# Provided data
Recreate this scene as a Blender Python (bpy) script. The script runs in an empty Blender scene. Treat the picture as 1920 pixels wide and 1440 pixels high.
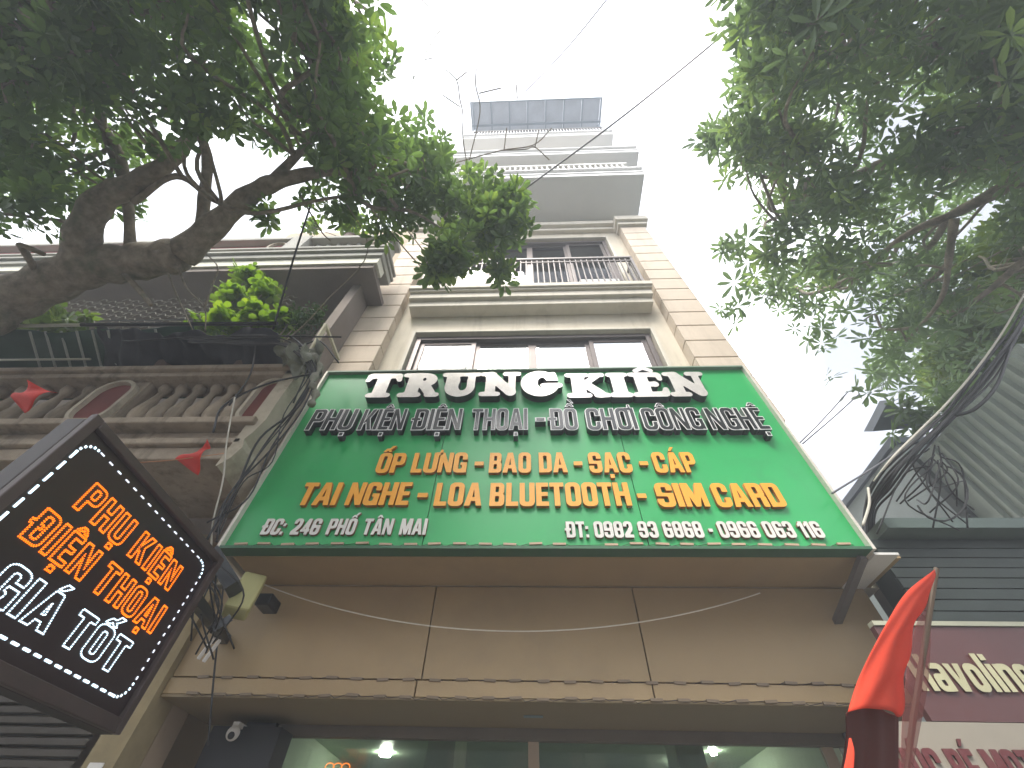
import bpy, bmesh, math, random, json
import numpy as np
from mathutils import Vector, Matrix
PI = math.pi
random.seed(7); rng = np.random.default_rng(7)
sc = bpy.context.scene
COL = sc.collection

# ------------------------------------------------------------------ camera
F = 780.0; H = 1.6
R = np.array([[0.9992985596579964, 0.012413646703826043, 0.035331148310889515],
              [0.031537277942681886, -0.7877184791180227, -0.6152275983373594],
              [0.02019378036474381, 0.6159103011246863, -0.7875574342250086]])
cam = bpy.data.cameras.new('camera'); cam.sensor_width = 36; cam.lens = F / 1920 * 36
cam.clip_start = 0.05; cam.clip_end = 600
co = bpy.data.objects.new('camera', cam); COL.objects.link(co)
M4 = Matrix([list(R[i]) + [(0, 0, H)[i]] for i in range(3)] + [[0, 0, 0, 1]])
co.matrix_world = M4; sc.camera = co

# ------------------------------------------------------------------ light
SUN_EL, SUN_AZ = 58, 200       # azimuth measured clockwise from +Y
w = bpy.data.worlds.new('World'); sc.world = w; w.use_nodes = True
nt = w.node_tree; nt.nodes.clear()
out = nt.nodes.new('ShaderNodeOutputWorld'); bg = nt.nodes.new('ShaderNodeBackground')
sky = nt.nodes.new('ShaderNodeTexSky'); sky.sky_type = 'NISHITA'; sky.sun_disc = False
sky.sun_elevation = math.radians(SUN_EL); sky.sun_rotation = math.radians(SUN_AZ)
tc = nt.nodes.new('ShaderNodeTexCoord'); nz = nt.nodes.new('ShaderNodeTexNoise')
nz.inputs['Scale'].default_value = 2.2; nz.inputs['Detail'].default_value = 3
rp = nt.nodes.new('ShaderNodeValToRGB')
rp.color_ramp.elements[0].position = 0.40; rp.color_ramp.elements[0].color = (1.75, 1.78, 1.95, 1)
rp.color_ramp.elements[1].position = 0.60; rp.color_ramp.elements[1].color = (10.5, 10.6, 11, 1)
mx = nt.nodes.new('ShaderNodeMix'); mx.data_type = 'RGBA'; mx.inputs[0].default_value = 0.9
nt.links.new(tc.outputs['Generated'], nz.inputs['Vector']); nt.links.new(nz.outputs[0], rp.inputs[0])
nt.links.new(sky.outputs[0], mx.inputs[6]); nt.links.new(rp.outputs[0], mx.inputs[7])
nt.links.new(mx.outputs[2], bg.inputs[0]); bg.inputs[1].default_value = 0.1
nt.links.new(bg.outputs[0], out.inputs[0])
sl = bpy.data.lights.new('sun', 'SUN'); sl.energy = 1.5; sl.angle = math.radians(25); sl.color = (1, .95, .87)
so = bpy.data.objects.new('sun', sl); COL.objects.link(so)
el, az = math.radians(SUN_EL), math.radians(SUN_AZ)
so.rotation_euler = Vector((math.sin(az)*math.cos(el), math.cos(az)*math.cos(el), math.sin(el))).to_track_quat('Z', 'Y').to_euler()
so.location = (3, -8, 16)
sc.view_settings.view_transform = 'Standard'; sc.view_settings.look = 'None'
sc.view_settings.exposure = 2.35; sc.view_settings.gamma = 1; sc.view_settings.use_curve_mapping = False
sc.render.engine = 'CYCLES'
sc.cycles.max_bounces = 8; sc.cycles.transparent_max_bounces = 12

# ------------------------------------------------------------------ helpers
def at(px, py, Y=None, z=None, x=None):
    """point where the line of sight of a photo pixel meets a plane of the place"""
    r = R @ np.array([px - 960, 720 - py, -F])
    t = Y / r[1] if Y is not None else ((z - H) / r[2] if z is not None else x / r[0])
    return Vector((r * t + np.array([0, 0, H])).tolist())

_m = {}
def mat(name, col, rough=.7, metal=0, var=.12, scale=3., bump=0., bscale=40., stain=None, stain_amt=.0, stain_scale=1.5,
        emit=None, estr=0., trans=0., streak=False, spec=.5):
    if name in _m: return _m[name]
    m = bpy.data.materials.new(name); m.use_nodes = True; n = m.node_tree.nodes; L = m.node_tree.links
    b = n['Principled BSDF']; b.inputs['Roughness'].default_value = rough; b.inputs['Metallic'].default_value = metal
    b.inputs['Specular IOR Level'].default_value = spec
    geo = n.new('ShaderNodeNewGeometry'); no = n.new('ShaderNodeTexNoise'); no.inputs['Scale'].default_value = scale
    no.inputs['Detail'].default_value = 6; no.inputs['Roughness'].default_value = .65
    L.new(geo.outputs['Position'], no.inputs['Vector'])
    r = n.new('ShaderNodeValToRGB'); e = r.color_ramp.elements
    e[0].position = .3; e[1].position = .72
    e[0].color = tuple(c * (1 - var) for c in col) + (1,); e[1].color = tuple(min(1, c * (1 + var)) for c in col) + (1,)
    L.new(no.outputs[0], r.inputs[0]); cur = r.outputs[0]
    if stain:
        n2 = n.new('ShaderNodeTexNoise'); n2.inputs['Scale'].default_value = stain_scale; n2.inputs['Detail'].default_value = 8
        n2.inputs['Roughness'].default_value = .7
        if streak:
            mp = n.new('ShaderNodeMapping'); mp.inputs['Scale'].default_value = (4, 4, .35)
            L.new(geo.outputs['Position'], mp.inputs['Vector']); L.new(mp.outputs[0], n2.inputs['Vector'])
        else: L.new(geo.outputs['Position'], n2.inputs['Vector'])
        r2 = n.new('ShaderNodeValToRGB'); r2.color_ramp.elements[0].position = .5; r2.color_ramp.elements[1].position = .72
        r2.color_ramp.elements[0].color = (0, 0, 0, 1); r2.color_ramp.elements[1].color = (stain_amt,) * 3 + (1,)
        L.new(n2.outputs[0], r2.inputs[0])
        mm = n.new('ShaderNodeMix'); mm.data_type = 'RGBA'; L.new(r2.outputs[0], mm.inputs[0]); L.new(cur, mm.inputs[6])
        mm.inputs[7].default_value = tuple(stain) + (1,); cur = mm.outputs[2]
    L.new(cur, b.inputs['Base Color'])
    if bump:
        n3 = n.new('ShaderNodeTexNoise'); n3.inputs['Scale'].default_value = bscale; n3.inputs['Detail'].default_value = 5
        L.new(geo.outputs['Position'], n3.inputs['Vector'])
        bp = n.new('ShaderNodeBump'); bp.inputs['Strength'].default_value = bump; bp.inputs['Distance'].default_value = .01
        L.new(n3.outputs[0], bp.inputs['Height']); L.new(bp.outputs[0], b.inputs['Normal'])
    if emit:
        b.inputs['Emission Color'].default_value = tuple(emit) + (1,); b.inputs['Emission Strength'].default_value = estr
    if trans:
        tr = n.new('ShaderNodeBsdfTranslucent'); L.new(cur, tr.inputs[0]); ms = n.new('ShaderNodeMixShader')
        ms.inputs[0].default_value = trans; L.new(b.outputs[0], ms.inputs[1]); L.new(tr.outputs[0], ms.inputs[2])
        L.new(ms.outputs[0], n['Material Output'].inputs[0])
    _m[name] = m; return m

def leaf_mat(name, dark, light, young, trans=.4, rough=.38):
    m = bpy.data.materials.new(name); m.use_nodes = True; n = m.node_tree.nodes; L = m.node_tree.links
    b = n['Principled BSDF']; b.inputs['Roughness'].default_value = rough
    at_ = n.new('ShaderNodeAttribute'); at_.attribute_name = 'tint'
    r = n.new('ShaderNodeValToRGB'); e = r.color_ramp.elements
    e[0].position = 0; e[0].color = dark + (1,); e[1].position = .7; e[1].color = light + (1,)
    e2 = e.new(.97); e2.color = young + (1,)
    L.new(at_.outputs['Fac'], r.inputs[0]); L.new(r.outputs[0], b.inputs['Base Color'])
    tr = n.new('ShaderNodeBsdfTranslucent'); mu = n.new('ShaderNodeMix'); mu.data_type = 'RGBA'; mu.blend_type = 'MULTIPLY'
    mu.inputs[0].default_value = 1; L.new(r.outputs[0], mu.inputs[6]); mu.inputs[7].default_value = (1.5, 1.6, .7, 1)
    L.new(mu.outputs[2], tr.inputs[0])
    ms = n.new('ShaderNodeMixShader'); ms.inputs[0].default_value = trans
    L.new(b.outputs[0], ms.inputs[1]); L.new(tr.outputs[0], ms.inputs[2]); L.new(ms.outputs[0], n['Material Output'].inputs[0])
    return m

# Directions
With the pictures left out, restate word for word every line of the data above, from the first down to the line that contains "COL = sc.collection".

# Solution to this problem
Recreate this scene as a Blender Python (bpy) script. The script runs in an empty Blender scene. Treat the picture as 1920 pixels wide and 1440 pixels high.
import bpy, bmesh, math, random, json
import numpy as np
from mathutils import Vector, Matrix
PI = math.pi
random.seed(7); rng = np.random.default_rng(7)
sc = bpy.context.scene
COL = sc.collection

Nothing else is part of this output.